En estas fechas de consumismo extremo, en las que hasta Steam tiene ya su cita con nuestras carteras para tentarnos por enésima vez con ofertas imposibles de juegos de esos que siempre hemos querido jugar pero que nunca hemos tenido ni tiempo ni dinero para hacerlo, no somos pocos los que hacemos balance.
Balance de los juegos que tenemos, los que queremos, y los que nos gustaría tener si realmente tuviéramos horas y dinero de sobras para dedicárselo a nuestro hobby preferido.
Por desgracia, nuestras carteras y nuestra agenda de tiempo libre son las que son. ¿Cuántos juegos de tu estantería te clavan la mirada en tu nuca reclamando más atención? ¿A cuántos has dejado a medias, cual coitus interruptus, ante la promesa de Perfección Extrema del enésimo Triple A rodeado de una insuperable aura de Humo de Hype? No seré yo el que tire la primera piedra.
Yo ya miro la situación con perspectiva. Ni de lejos me gustaría ser un Michael Thomasson – solo de imaginarlo me estreso – y me gusta pensar que mi criterio va más allá de las campañas publicitarias, pero soy incapaz de hacerle ascos a las ofertas de Steam, por mucho que no tenga una máquina capaz de ejecutar ni la mitad de los juegos que me compro. Tampoco me resisto a hacerme con Ediciones de Coleccionista de juegos con probado tirón, aunque dude mucho -eufemismo- que algún día vaya a tener tiempo incluso de jugarlo – las ediciones Anthology de The Elder Scrolls y Assassin’s Creed que tengo al lado asienten, aceptando su solitario destino.

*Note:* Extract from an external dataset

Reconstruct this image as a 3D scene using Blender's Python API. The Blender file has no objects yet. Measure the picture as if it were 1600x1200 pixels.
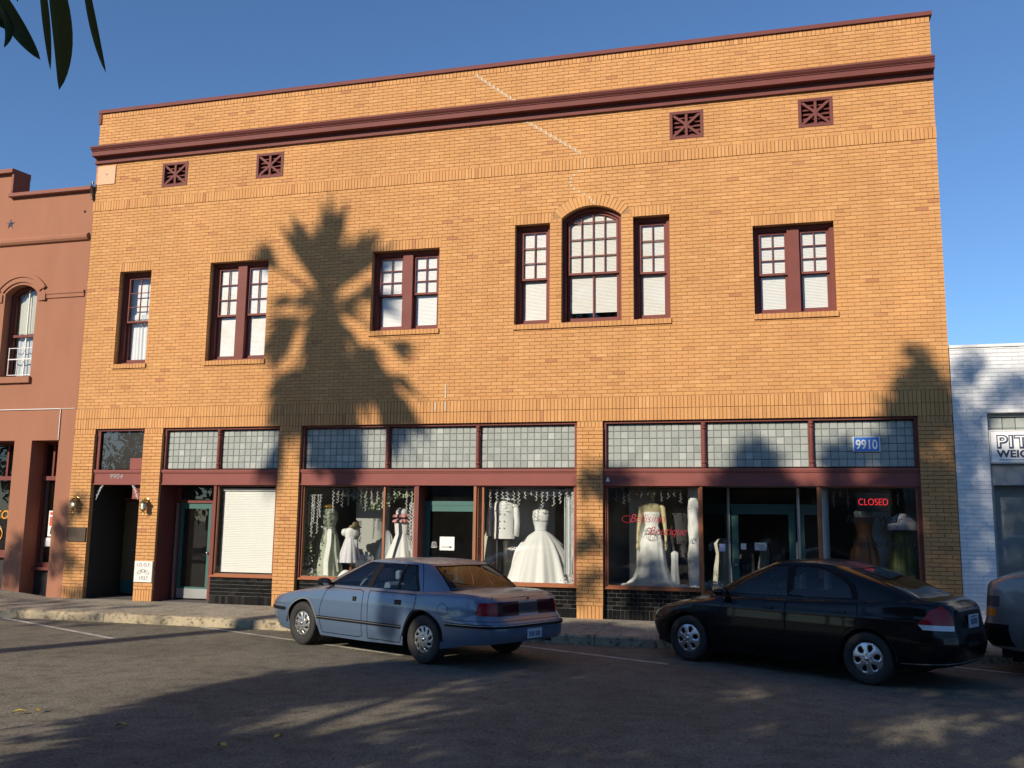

Y es que he aprendido a ver en perspectiva la naturaleza del conjunto. Como los proyectos que apoyo en Kickstarter, los cuales me aportan un componente de satisfacción solo por el hecho de aportar dinero para que materialicen sus sueños. Esto, para mi almenos, ya no va solo de jugar, sino de seguir siendo parte de ese Gran Público que asiste, Generación tras Generación, a ese espectáculo de 0s y 1s que se desarrolla en los monitores de nuestros hogares, mientras les dejemos entrar a nuestras casas.